--- Your objective ---
Reproduce each line exactly, including spacing and punctuation.

--- begin Available data ---

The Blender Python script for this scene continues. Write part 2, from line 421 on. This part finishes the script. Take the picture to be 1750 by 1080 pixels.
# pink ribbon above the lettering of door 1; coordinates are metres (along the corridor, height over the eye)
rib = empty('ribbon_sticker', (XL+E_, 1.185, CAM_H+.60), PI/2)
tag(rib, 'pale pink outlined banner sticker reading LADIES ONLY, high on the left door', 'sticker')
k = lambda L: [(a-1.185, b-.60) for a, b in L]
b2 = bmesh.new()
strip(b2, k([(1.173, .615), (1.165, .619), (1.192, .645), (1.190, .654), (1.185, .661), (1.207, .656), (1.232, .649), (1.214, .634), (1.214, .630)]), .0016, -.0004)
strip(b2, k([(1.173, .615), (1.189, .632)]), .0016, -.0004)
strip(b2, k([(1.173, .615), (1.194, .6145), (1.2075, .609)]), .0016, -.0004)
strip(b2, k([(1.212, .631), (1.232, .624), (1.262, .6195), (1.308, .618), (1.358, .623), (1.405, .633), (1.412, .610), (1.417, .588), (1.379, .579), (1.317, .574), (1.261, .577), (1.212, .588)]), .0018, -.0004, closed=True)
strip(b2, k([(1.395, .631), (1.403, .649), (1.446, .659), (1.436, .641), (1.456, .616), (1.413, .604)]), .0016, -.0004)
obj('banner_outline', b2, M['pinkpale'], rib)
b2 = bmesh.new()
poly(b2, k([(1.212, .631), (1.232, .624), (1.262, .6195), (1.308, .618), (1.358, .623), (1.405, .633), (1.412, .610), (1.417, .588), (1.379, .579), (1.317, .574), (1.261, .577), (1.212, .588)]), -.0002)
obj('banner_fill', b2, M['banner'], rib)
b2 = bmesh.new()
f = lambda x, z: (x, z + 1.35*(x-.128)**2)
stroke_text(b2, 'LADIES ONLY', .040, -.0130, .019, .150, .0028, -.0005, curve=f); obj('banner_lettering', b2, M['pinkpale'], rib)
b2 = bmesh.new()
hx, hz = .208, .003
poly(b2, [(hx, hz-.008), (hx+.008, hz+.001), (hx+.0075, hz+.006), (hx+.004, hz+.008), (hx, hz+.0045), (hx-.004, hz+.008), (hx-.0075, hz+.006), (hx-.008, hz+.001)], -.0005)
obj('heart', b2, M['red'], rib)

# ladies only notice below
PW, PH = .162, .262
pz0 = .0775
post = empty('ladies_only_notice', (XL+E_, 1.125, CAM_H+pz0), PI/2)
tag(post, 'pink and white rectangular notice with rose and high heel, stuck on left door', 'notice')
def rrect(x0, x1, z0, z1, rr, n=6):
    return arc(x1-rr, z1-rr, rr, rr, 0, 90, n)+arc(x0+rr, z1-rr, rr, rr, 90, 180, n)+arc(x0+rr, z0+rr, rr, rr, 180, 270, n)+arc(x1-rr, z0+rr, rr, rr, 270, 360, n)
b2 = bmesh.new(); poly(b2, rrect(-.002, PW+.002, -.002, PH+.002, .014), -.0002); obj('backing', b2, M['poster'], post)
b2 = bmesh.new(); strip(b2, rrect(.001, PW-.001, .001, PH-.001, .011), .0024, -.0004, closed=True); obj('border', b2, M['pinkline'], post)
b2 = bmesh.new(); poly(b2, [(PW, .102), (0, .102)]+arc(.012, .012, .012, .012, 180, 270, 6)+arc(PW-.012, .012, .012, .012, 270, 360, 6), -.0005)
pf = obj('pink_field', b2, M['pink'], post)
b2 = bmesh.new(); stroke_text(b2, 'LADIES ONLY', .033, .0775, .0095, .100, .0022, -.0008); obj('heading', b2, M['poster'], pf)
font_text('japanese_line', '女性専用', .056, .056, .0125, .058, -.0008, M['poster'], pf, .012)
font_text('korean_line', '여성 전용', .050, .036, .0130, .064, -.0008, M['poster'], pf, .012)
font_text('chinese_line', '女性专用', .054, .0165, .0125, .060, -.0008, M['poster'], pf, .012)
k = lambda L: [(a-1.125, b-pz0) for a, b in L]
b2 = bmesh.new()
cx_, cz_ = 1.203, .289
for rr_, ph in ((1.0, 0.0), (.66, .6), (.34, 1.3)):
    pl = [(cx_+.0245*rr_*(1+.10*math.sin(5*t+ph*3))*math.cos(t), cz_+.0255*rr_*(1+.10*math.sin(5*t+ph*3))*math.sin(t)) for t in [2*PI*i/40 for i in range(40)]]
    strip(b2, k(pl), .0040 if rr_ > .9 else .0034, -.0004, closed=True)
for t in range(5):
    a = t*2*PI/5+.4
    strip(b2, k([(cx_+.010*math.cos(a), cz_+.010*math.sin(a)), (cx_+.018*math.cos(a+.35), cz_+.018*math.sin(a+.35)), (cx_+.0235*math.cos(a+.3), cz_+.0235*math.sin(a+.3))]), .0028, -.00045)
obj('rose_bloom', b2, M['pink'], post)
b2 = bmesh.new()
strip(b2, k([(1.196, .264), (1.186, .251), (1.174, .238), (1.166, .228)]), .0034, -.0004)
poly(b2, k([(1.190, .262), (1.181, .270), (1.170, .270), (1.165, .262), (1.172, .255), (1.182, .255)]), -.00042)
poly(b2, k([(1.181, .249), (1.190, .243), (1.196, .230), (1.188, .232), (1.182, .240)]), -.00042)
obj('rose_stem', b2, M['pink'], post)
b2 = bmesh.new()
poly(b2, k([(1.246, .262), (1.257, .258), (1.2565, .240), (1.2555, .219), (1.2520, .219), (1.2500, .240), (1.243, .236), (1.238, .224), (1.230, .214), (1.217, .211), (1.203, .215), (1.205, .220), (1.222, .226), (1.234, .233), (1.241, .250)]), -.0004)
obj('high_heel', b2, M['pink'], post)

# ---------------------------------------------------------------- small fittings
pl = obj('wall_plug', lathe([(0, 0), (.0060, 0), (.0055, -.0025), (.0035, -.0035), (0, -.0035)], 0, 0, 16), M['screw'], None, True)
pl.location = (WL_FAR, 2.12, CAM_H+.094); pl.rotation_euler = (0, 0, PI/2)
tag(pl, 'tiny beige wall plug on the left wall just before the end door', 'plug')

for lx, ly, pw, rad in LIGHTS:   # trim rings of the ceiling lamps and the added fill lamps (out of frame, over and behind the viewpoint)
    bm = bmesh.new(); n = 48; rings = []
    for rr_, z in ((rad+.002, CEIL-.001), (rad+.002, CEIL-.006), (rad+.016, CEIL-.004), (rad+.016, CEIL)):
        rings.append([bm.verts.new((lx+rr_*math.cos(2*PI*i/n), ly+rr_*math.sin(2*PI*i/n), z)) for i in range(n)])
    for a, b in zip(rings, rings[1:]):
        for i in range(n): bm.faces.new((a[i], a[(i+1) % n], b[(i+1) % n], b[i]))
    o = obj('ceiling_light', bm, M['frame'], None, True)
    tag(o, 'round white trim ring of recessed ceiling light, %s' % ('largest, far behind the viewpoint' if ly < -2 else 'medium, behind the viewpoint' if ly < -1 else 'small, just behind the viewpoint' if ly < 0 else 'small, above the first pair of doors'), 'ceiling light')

--- end Available data ---

--- Answer in full ---
The Blender Python script for this scene continues. Write part 2, from line 421 on. This part finishes the script. Take the picture to be 1750 by 1080 pixels.
# pink ribbon above the lettering of door 1; coordinates are metres (along the corridor, height over the eye)
rib = empty('ribbon_sticker', (XL+E_, 1.185, CAM_H+.60), PI/2)
tag(rib, 'pale pink outlined banner sticker reading LADIES ONLY, high on the left door', 'sticker')
k = lambda L: [(a-1.185, b-.60) for a, b in L]
b2 = bmesh.new()
strip(b2, k([(1.173, .615), (1.165, .619), (1.192, .645), (1.190, .654), (1.185, .661), (1.207, .656), (1.232, .649), (1.214, .634), (1.214, .630)]), .0016, -.0004)
strip(b2, k([(1.173, .615), (1.189, .632)]), .0016, -.0004)
strip(b2, k([(1.173, .615), (1.194, .6145), (1.2075, .609)]), .0016, -.0004)
strip(b2, k([(1.212, .631), (1.232, .624), (1.262, .6195), (1.308, .618), (1.358, .623), (1.405, .633), (1.412, .610), (1.417, .588), (1.379, .579), (1.317, .574), (1.261, .577), (1.212, .588)]), .0018, -.0004, closed=True)
strip(b2, k([(1.395, .631), (1.403, .649), (1.446, .659), (1.436, .641), (1.456, .616), (1.413, .604)]), .0016, -.0004)
obj('banner_outline', b2, M['pinkpale'], rib)
b2 = bmesh.new()
poly(b2, k([(1.212, .631), (1.232, .624), (1.262, .6195), (1.308, .618), (1.358, .623), (1.405, .633), (1.412, .610), (1.417, .588), (1.379, .579), (1.317, .574), (1.261, .577), (1.212, .588)]), -.0002)
obj('banner_fill', b2, M['banner'], rib)
b2 = bmesh.new()
f = lambda x, z: (x, z + 1.35*(x-.128)**2)
stroke_text(b2, 'LADIES ONLY', .040, -.0130, .019, .150, .0028, -.0005, curve=f); obj('banner_lettering', b2, M['pinkpale'], rib)
b2 = bmesh.new()
hx, hz = .208, .003
poly(b2, [(hx, hz-.008), (hx+.008, hz+.001), (hx+.0075, hz+.006), (hx+.004, hz+.008), (hx, hz+.0045), (hx-.004, hz+.008), (hx-.0075, hz+.006), (hx-.008, hz+.001)], -.0005)
obj('heart', b2, M['red'], rib)

# ladies only notice below
PW, PH = .162, .262
pz0 = .0775
post = empty('ladies_only_notice', (XL+E_, 1.125, CAM_H+pz0), PI/2)
tag(post, 'pink and white rectangular notice with rose and high heel, stuck on left door', 'notice')
def rrect(x0, x1, z0, z1, rr, n=6):
    return arc(x1-rr, z1-rr, rr, rr, 0, 90, n)+arc(x0+rr, z1-rr, rr, rr, 90, 180, n)+arc(x0+rr, z0+rr, rr, rr, 180, 270, n)+arc(x1-rr, z0+rr, rr, rr, 270, 360, n)
b2 = bmesh.new(); poly(b2, rrect(-.002, PW+.002, -.002, PH+.002, .014), -.0002); obj('backing', b2, M['poster'], post)
b2 = bmesh.new(); strip(b2, rrect(.001, PW-.001, .001, PH-.001, .011), .0024, -.0004, closed=True); obj('border', b2, M['pinkline'], post)
b2 = bmesh.new(); poly(b2, [(PW, .102), (0, .102)]+arc(.012, .012, .012, .012, 180, 270, 6)+arc(PW-.012, .012, .012, .012, 270, 360, 6), -.0005)
pf = obj('pink_field', b2, M['pink'], post)
b2 = bmesh.new(); stroke_text(b2, 'LADIES ONLY', .033, .0775, .0095, .100, .0022, -.0008); obj('heading', b2, M['poster'], pf)
font_text('japanese_line', '女性専用', .056, .056, .0125, .058, -.0008, M['poster'], pf, .012)
font_text('korean_line', '여성 전용', .050, .036, .0130, .064, -.0008, M['poster'], pf, .012)
font_text('chinese_line', '女性专用', .054, .0165, .0125, .060, -.0008, M['poster'], pf, .012)
k = lambda L: [(a-1.125, b-pz0) for a, b in L]
b2 = bmesh.new()
cx_, cz_ = 1.203, .289
for rr_, ph in ((1.0, 0.0), (.66, .6), (.34, 1.3)):
    pl = [(cx_+.0245*rr_*(1+.10*math.sin(5*t+ph*3))*math.cos(t), cz_+.0255*rr_*(1+.10*math.sin(5*t+ph*3))*math.sin(t)) for t in [2*PI*i/40 for i in range(40)]]
    strip(b2, k(pl), .0040 if rr_ > .9 else .0034, -.0004, closed=True)
for t in range(5):
    a = t*2*PI/5+.4
    strip(b2, k([(cx_+.010*math.cos(a), cz_+.010*math.sin(a)), (cx_+.018*math.cos(a+.35), cz_+.018*math.sin(a+.35)), (cx_+.0235*math.cos(a+.3), cz_+.0235*math.sin(a+.3))]), .0028, -.00045)
obj('rose_bloom', b2, M['pink'], post)
b2 = bmesh.new()
strip(b2, k([(1.196, .264), (1.186, .251), (1.174, .238), (1.166, .228)]), .0034, -.0004)
poly(b2, k([(1.190, .262), (1.181, .270), (1.170, .270), (1.165, .262), (1.172, .255), (1.182, .255)]), -.00042)
poly(b2, k([(1.181, .249), (1.190, .243), (1.196, .230), (1.188, .232), (1.182, .240)]), -.00042)
obj('rose_stem', b2, M['pink'], post)
b2 = bmesh.new()
poly(b2, k([(1.246, .262), (1.257, .258), (1.2565, .240), (1.2555, .219), (1.2520, .219), (1.2500, .240), (1.243, .236), (1.238, .224), (1.230, .214), (1.217, .211), (1.203, .215), (1.205, .220), (1.222, .226), (1.234, .233), (1.241, .250)]), -.0004)
obj('high_heel', b2, M['pink'], post)

# ---------------------------------------------------------------- small fittings
pl = obj('wall_plug', lathe([(0, 0), (.0060, 0), (.0055, -.0025), (.0035, -.0035), (0, -.0035)], 0, 0, 16), M['screw'], None, True)
pl.location = (WL_FAR, 2.12, CAM_H+.094); pl.rotation_euler = (0, 0, PI/2)
tag(pl, 'tiny beige wall plug on the left wall just before the end door', 'plug')

for lx, ly, pw, rad in LIGHTS:   # trim rings of the ceiling lamps and the added fill lamps (out of frame, over and behind the viewpoint)
    bm = bmesh.new(); n = 48; rings = []
    for rr_, z in ((rad+.002, CEIL-.001), (rad+.002, CEIL-.006), (rad+.016, CEIL-.004), (rad+.016, CEIL)):
        rings.append([bm.verts.new((lx+rr_*math.cos(2*PI*i/n), ly+rr_*math.sin(2*PI*i/n), z)) for i in range(n)])
    for a, b in zip(rings, rings[1:]):
        for i in range(n): bm.faces.new((a[i], a[(i+1) % n], b[(i+1) % n], b[i]))
    o = obj('ceiling_light', bm, M['frame'], None, True)
    tag(o, 'round white trim ring of recessed ceiling light, %s' % ('largest, far behind the viewpoint' if ly < -2 else 'medium, behind the viewpoint' if ly < -1 else 'small, just behind the viewpoint' if ly < 0 else 'small, above the first pair of doors'), 'ceiling light')